== Request ==
Each line below should be retyped exactly, with no pictures.
<<<<
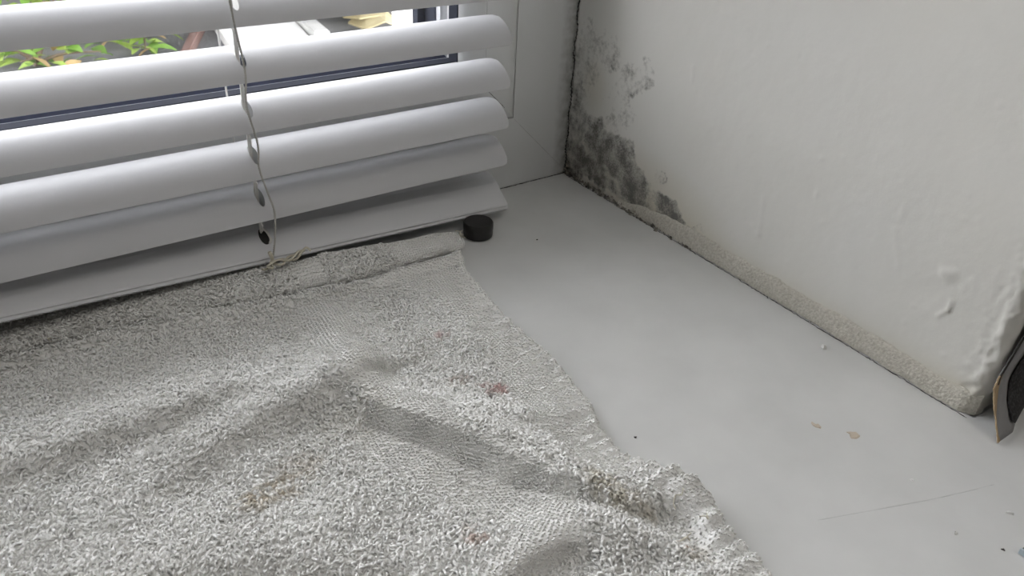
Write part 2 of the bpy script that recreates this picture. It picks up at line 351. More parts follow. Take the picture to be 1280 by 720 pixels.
bar_ring('sash_bar', WL + FW, -FW, FW, WT - FW, sp, M_frame, win, True)
bar_ring('gasket', WL + GW - 0.001, -GW + 0.001, GW - 0.001, WT - GW + 0.001, [(0, 0.0015), (0.0016, 0.002), (0.0016, 0.0105), (0, 0.0105)], M_gask, win, False, ('right', 'top', 'left'))
bar_ring('gasket', WL + GW - 0.001, -GW + 0.001, GW - 0.001, WT - GW + 0.001, [(0, 0.0030), (0.0016, 0.0036), (0.0016, 0.0105), (0, 0.0105)], M_gask, win, False, ('bottom',))
bar_ring('spacer_bar', WL + GW - 0.004, -GW + 0.004, GW - 0.004, WT - GW + 0.004, [(0, 0.0145), (0.0075, 0.0145), (0.0078, 0.0155), (0.0078, 0.0180), (0, 0.0180)], M_alu, win, False, ('right', 'top', 'left'))
bar_ring('spacer_bar', WL + GW - 0.004, -GW + 0.004, GW - 0.004, WT - GW + 0.004, [(0, 0.0145), (0.0060, 0.0145), (0.0060, 0.0180), (0, 0.0180)], new_mat('dark_spacer', (0.035, 0.04, 0.065), 0.8, spec=0.15), win, False, ('bottom',))
bar_ring('outer_gasket', WL + GW - 0.004, -GW + 0.004, GW - 0.004, WT - GW + 0.004, [(0, 0.0182), (0.0076, 0.0182), (0.0082, 0.0200), (0.0082, 0.0300), (0.0125, 0.0305), (0.0125, 0.036), (0, 0.036)], M_gask, win)
M_glass = bpy.data.materials.new('window_glass'); M_glass.use_nodes = True
gn = M_glass.node_tree; gn.nodes.clear(); go = gn.nodes.new('ShaderNodeOutputMaterial'); tr = gn.nodes.new('ShaderNodeBsdfTransparent'); gl = gn.nodes.new('ShaderNodeBsdfGlossy'); fr = gn.nodes.new('ShaderNodeFresnel'); ms = gn.nodes.new('ShaderNodeMixShader')
tr.inputs[0].default_value = (0.965, 0.965, 0.965, 1); gl.inputs['Roughness'].default_value = 0.0; fr.inputs[0].default_value = 1.45
gn.links.new(fr.outputs[0], ms.inputs[0]); gn.links.new(tr.outputs[0], ms.inputs[1]); gn.links.new(gl.outputs[0], ms.inputs[2]); gn.links.new(ms.outputs[0], go.inputs[0])
for yy in (0.0108, 0.0290):
    mesh_obj('pane', [(WL + GW - 0.003, yy, GW - 0.003), (-GW + 0.003, yy, GW - 0.003), (-GW + 0.003, yy, WT - GW + 0.003), (WL + GW - 0.003, yy, WT - GW + 0.003)], [(0, 1, 2, 3)], M_glass, win)
# mitre joints of frame and sash, groove between them
M_line = new_mat('joint_line', (0.16, 0.16, 0.155), 0.9); M_line2 = new_mat('faint_joint', (0.45, 0.45, 0.44), 0.9)
crack('mitre_joint', [(-0.003, -0.00005, 0.003), (-0.02, -0.00005, 0.020), (-FW + 0.001, -0.00005, FW - 0.001)], 0.00010, 0.00002, 3, win, M_line2, (0, -1, 0))
crack('mitre_joint', [(-FW - 0.0085, -0.0036, FW + 0.0085), (-FW - 0.014, -0.0036, FW + 0.014), (-FW - 0.021, -0.0036, FW + 0.021)], 0.00016, 0.00002, 3, win, M_line, (0, -1, 0))

# room walls
def wallbox(name, *a, mat=M_room): o = box(name, *a, mat); tag(o, kind='structure'); return o
wallbox('wall_left', WL - 1.6, WL, WF, 0.25, -0.022, WT)
wallbox('wall_lintel', WL - 1.6, 1.5, WF, 0.25, WT, 1.75)
wallbox('wall_front', WL - 1.6, 1.5, WF, 0.25, -0.9, -0.0225)
wallbox('wall_outer_sill', WL, 0.0, 0.081, 0.25, -0.0225, -0.004)
wallbox('wall_back', WL - 1.6, 1.5, -3.5, -3.4, -0.9, 1.75)
wallbox('wall_west', WL - 1.7, WL - 1.6, -3.5, 0.25, -0.9, 1.75)
wallbox('wall_east', 1.5, 1.6, -3.5, 0.25, -0.9, 1.75)
wallbox('floor', WL - 1.7, 1.6, -3.5, 0.25, -1.0, -0.9, mat=M_floor)
wallbox('ceiling', WL - 1.7, 1.6, -3.5, 0.25, 1.75, 1.85)

# ---------------------------------------------------------------- VENETIAN BLIND
XR = -0.0645; XL = -0.735; XS = -0.1985     # slat ends and the slots
blind = empty('venetian_blind', (-0.4, -0.014, 0.0)); tag(blind, 'white venetian blind of curved horizontal slats hanging in front of the window', 'blind')
def bpart(o): o.parent = blind; o.matrix_parent_inverse = Matrix.Translation((0.4, 0.014, 0.0)); return o      # the Empty is then moved by BS
SW = 0.0232; CAM = 0.0040; ZR = 0.0103; YR = 0.0208
def arc(t):          # t 0 back edge .. 1 front edge -> (y, z) relative to the front edge, chord tilted
    hw = SW / 2; R = (hw * hw + CAM * CAM) / (2 * CAM); ph = math.asin(hw / R)
    a = -ph + 2 * ph * t; u = R * math.sin(a) + hw; v = R * math.cos(a) - (R - CAM)
    cy, cz = -YR / SW, -ZR / SW
    L = math.hypot(cy, cz); cy /= L; cz /= L; n = (cz, -cy)
    return (YR + cy * u + n[0] * v, ZR + cz * u + n[1] * v)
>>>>
== Result for this task ==
Write part 2 of the bpy script that recreates this picture. It picks up at line 351. More parts follow. Take the picture to be 1280 by 720 pixels.
bar_ring('sash_bar', WL + FW, -FW, FW, WT - FW, sp, M_frame, win, True)
bar_ring('gasket', WL + GW - 0.001, -GW + 0.001, GW - 0.001, WT - GW + 0.001, [(0, 0.0015), (0.0016, 0.002), (0.0016, 0.0105), (0, 0.0105)], M_gask, win, False, ('right', 'top', 'left'))
bar_ring('gasket', WL + GW - 0.001, -GW + 0.001, GW - 0.001, WT - GW + 0.001, [(0, 0.0030), (0.0016, 0.0036), (0.0016, 0.0105), (0, 0.0105)], M_gask, win, False, ('bottom',))
bar_ring('spacer_bar', WL + GW - 0.004, -GW + 0.004, GW - 0.004, WT - GW + 0.004, [(0, 0.0145), (0.0075, 0.0145), (0.0078, 0.0155), (0.0078, 0.0180), (0, 0.0180)], M_alu, win, False, ('right', 'top', 'left'))
bar_ring('spacer_bar', WL + GW - 0.004, -GW + 0.004, GW - 0.004, WT - GW + 0.004, [(0, 0.0145), (0.0060, 0.0145), (0.0060, 0.0180), (0, 0.0180)], new_mat('dark_spacer', (0.035, 0.04, 0.065), 0.8, spec=0.15), win, False, ('bottom',))
bar_ring('outer_gasket', WL + GW - 0.004, -GW + 0.004, GW - 0.004, WT - GW + 0.004, [(0, 0.0182), (0.0076, 0.0182), (0.0082, 0.0200), (0.0082, 0.0300), (0.0125, 0.0305), (0.0125, 0.036), (0, 0.036)], M_gask, win)
M_glass = bpy.data.materials.new('window_glass'); M_glass.use_nodes = True
gn = M_glass.node_tree; gn.nodes.clear(); go = gn.nodes.new('ShaderNodeOutputMaterial'); tr = gn.nodes.new('ShaderNodeBsdfTransparent'); gl = gn.nodes.new('ShaderNodeBsdfGlossy'); fr = gn.nodes.new('ShaderNodeFresnel'); ms = gn.nodes.new('ShaderNodeMixShader')
tr.inputs[0].default_value = (0.965, 0.965, 0.965, 1); gl.inputs['Roughness'].default_value = 0.0; fr.inputs[0].default_value = 1.45
gn.links.new(fr.outputs[0], ms.inputs[0]); gn.links.new(tr.outputs[0], ms.inputs[1]); gn.links.new(gl.outputs[0], ms.inputs[2]); gn.links.new(ms.outputs[0], go.inputs[0])
for yy in (0.0108, 0.0290):
    mesh_obj('pane', [(WL + GW - 0.003, yy, GW - 0.003), (-GW + 0.003, yy, GW - 0.003), (-GW + 0.003, yy, WT - GW + 0.003), (WL + GW - 0.003, yy, WT - GW + 0.003)], [(0, 1, 2, 3)], M_glass, win)
# mitre joints of frame and sash, groove between them
M_line = new_mat('joint_line', (0.16, 0.16, 0.155), 0.9); M_line2 = new_mat('faint_joint', (0.45, 0.45, 0.44), 0.9)
crack('mitre_joint', [(-0.003, -0.00005, 0.003), (-0.02, -0.00005, 0.020), (-FW + 0.001, -0.00005, FW - 0.001)], 0.00010, 0.00002, 3, win, M_line2, (0, -1, 0))
crack('mitre_joint', [(-FW - 0.0085, -0.0036, FW + 0.0085), (-FW - 0.014, -0.0036, FW + 0.014), (-FW - 0.021, -0.0036, FW + 0.021)], 0.00016, 0.00002, 3, win, M_line, (0, -1, 0))

# room walls
def wallbox(name, *a, mat=M_room): o = box(name, *a, mat); tag(o, kind='structure'); return o
wallbox('wall_left', WL - 1.6, WL, WF, 0.25, -0.022, WT)
wallbox('wall_lintel', WL - 1.6, 1.5, WF, 0.25, WT, 1.75)
wallbox('wall_front', WL - 1.6, 1.5, WF, 0.25, -0.9, -0.0225)
wallbox('wall_outer_sill', WL, 0.0, 0.081, 0.25, -0.0225, -0.004)
wallbox('wall_back', WL - 1.6, 1.5, -3.5, -3.4, -0.9, 1.75)
wallbox('wall_west', WL - 1.7, WL - 1.6, -3.5, 0.25, -0.9, 1.75)
wallbox('wall_east', 1.5, 1.6, -3.5, 0.25, -0.9, 1.75)
wallbox('floor', WL - 1.7, 1.6, -3.5, 0.25, -1.0, -0.9, mat=M_floor)
wallbox('ceiling', WL - 1.7, 1.6, -3.5, 0.25, 1.75, 1.85)

# ---------------------------------------------------------------- VENETIAN BLIND
XR = -0.0645; XL = -0.735; XS = -0.1985     # slat ends and the slots
blind = empty('venetian_blind', (-0.4, -0.014, 0.0)); tag(blind, 'white venetian blind of curved horizontal slats hanging in front of the window', 'blind')
def bpart(o): o.parent = blind; o.matrix_parent_inverse = Matrix.Translation((0.4, 0.014, 0.0)); return o      # the Empty is then moved by BS
SW = 0.0232; CAM = 0.0040; ZR = 0.0103; YR = 0.0208
def arc(t):          # t 0 back edge .. 1 front edge -> (y, z) relative to the front edge, chord tilted
    hw = SW / 2; R = (hw * hw + CAM * CAM) / (2 * CAM); ph = math.asin(hw / R)
    a = -ph + 2 * ph * t; u = R * math.sin(a) + hw; v = R * math.cos(a) - (R - CAM)
    cy, cz = -YR / SW, -ZR / SW
    L = math.hypot(cy, cz); cy /= L; cz /= L; n = (cz, -cy)
    return (YR + cy * u + n[0] * v, ZR + cz * u + n[1] * v)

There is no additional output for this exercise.